In the education world, you see this phrase all the time: "free and reduced-price lunch." What's the percentage at a given school? In a given district or state?
It's not necessarily out of concern about who's getting fed. Instead, it's most often used to talk about concentrations of poverty and how that affects learning.
The phrase refers to students enrolled in the National School Lunch Program — an easily available data point for any school and any district.
But is it the best yardstick for measuring children's economic circumstances? And, a bigger question: Is it a good tool for assessing a child's risk of falling through the cracks of the American education system?
A recent headline in The Washington Post highlights the confusion over using this data as proxy for poverty. The headline informed readers that, for the first time in at least 50 years, a "majority of U.S. public school students are in poverty."
But that's not exactly true. And the story itself was more nuanced. It told readers that 51 percent of students receive free and reduced-price lunch. As critics quickly pointed out, that may not be the same as "living in poverty."
To qualify for the school lunch program, families have to be at or below 185 percent of the federal poverty level — which calculates out to about $44,000 for a family of four.
So, sometimes this data is being used for something it's not.
"Too many people don't give it a second thought, yet it's the most important measure for the majority of work that we do," says Bruce Baker, an education researcher at Rutgers University and blogger, who tracks assumptions about demographic data.
Origins
President Harry Truman signed into law the National School Lunch Act in 1946, in part as a way to provide meals to low-income students.
In 1966, as part of President Lyndon Johnson's "War on Poverty," the federal government began funneling extra money into school districts with high concentrations of poverty, as a way to blunt its effects.
Along the way, the federal government began using this nutrition program as a stand-in for gauging how many poor or low-income students a school has. Researchers and state education departments soon began using this "F&R" data, too, says Baker.
Of course, the U.S. Census Bureau measures actual poverty. But it's difficult for researchers to use that data because census tracts don't align with school-district boundaries or attendance zones for individual schools.
A 'Blunt Tool'
Factoring poverty into education policy, no matter how it's done, is important. Baker says it's a strong predictor of how well children will do in school. But poverty isn't the only relevant measure. Among other key factors: education levels of parents, their occupation, and immigration status.

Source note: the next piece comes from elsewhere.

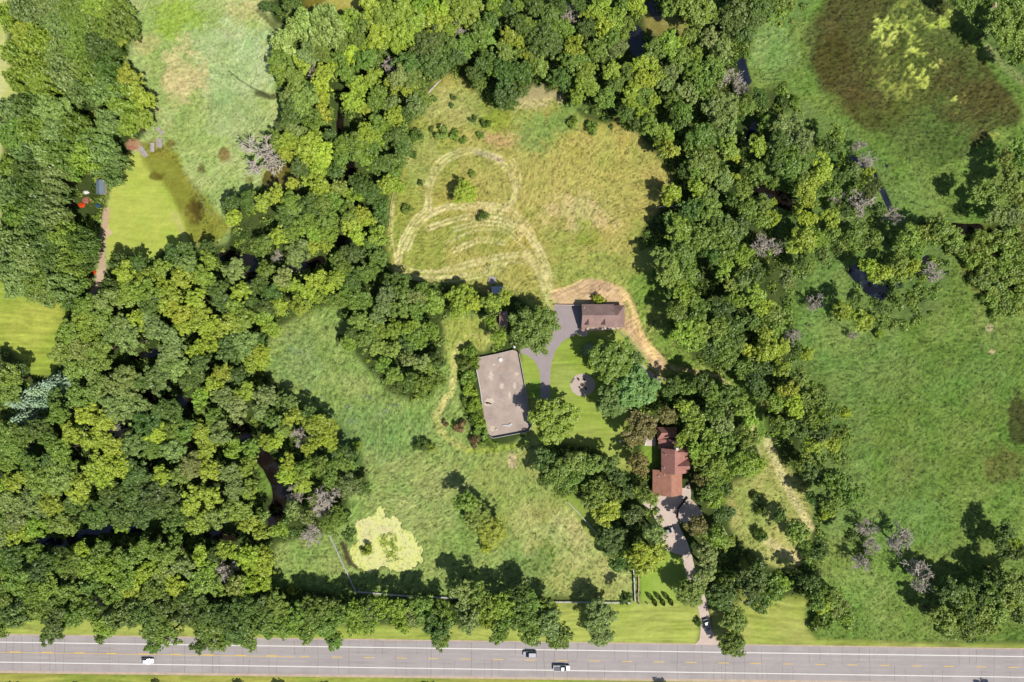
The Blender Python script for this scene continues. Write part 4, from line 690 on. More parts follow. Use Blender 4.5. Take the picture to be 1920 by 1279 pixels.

But absent reliable, easily obtained data on these alternatives, F&R in eduspeak serves as the de facto measure of the degree to which students are at risk — and the basis for making important decisions.
For instance, states that use accountability formulas to evaluate teachers, and sometimes to give bonuses to them, often factor into those calculations the proportion of F&R students they have.
Baker believes lunch-program data is a "blunt tool," but also that it does work on a large scale to understand a district or a school's needs.
Others are seeking a better tool.
Matthew Cohen works at the Ohio Department of Education and heads a working group looking to find alternatives. He says F&R data isn't bad at an aggregate level, but that it has some shortcomings.
First, he says, not all those who meet the poverty guidelines actually apply for the lunch program. Others who don't qualify game the system.
"When we scratch the surface, there might be trivial distortions [to the data] or there may be very important distortions," says Cohen. He hopes to release findings on potential alternatives to F&R this summer.
Here's another complication: A recent federal program allows a school to provide free lunch to all of its students even if they don't qualify. It's called the Community Eligibility Provision, and its designed to help districts reduce paperwork.
It allows schools where at least 40 percent of families qualify for food stamps or other assistance to also provide free and reduced-priced lunch for all students. For researchers, that means a school that would normally count as 70 percent F&R, now shows up as 100 percent.
If Not F&R, Then What?
Cohen won't say yet what alternatives he may offer, but getting finer-grained data isn't easy. Parents, he notes, may not want to offer additional information. And even if they're willing, school districts would need new systems for collecting and maintaining data.
Baker has one suggestion that could improve how schools use existing F&R numbers. He separates student groups into two categories: those that receive free lunch, and those that receive reduced-price lunch.
The difference? As noted above, the threshold for a lower-priced lunch is 185 percent of the poverty level, while for a free lunch, it's 130 percent.
When Baker accounts for these differences, he can see that students "on the higher end of low-income" perform better than those at the lower end. Accordingly, he says it could be possible to target more specific resources to schools the more we knew about a school's at-risk population.
In the meantime, he says, people should recognize that free and reduced-price lunch is a helpful, but limited, metric. "It ain't great, but it's what we've got, and it is predictive of what we want to know about student outcomes."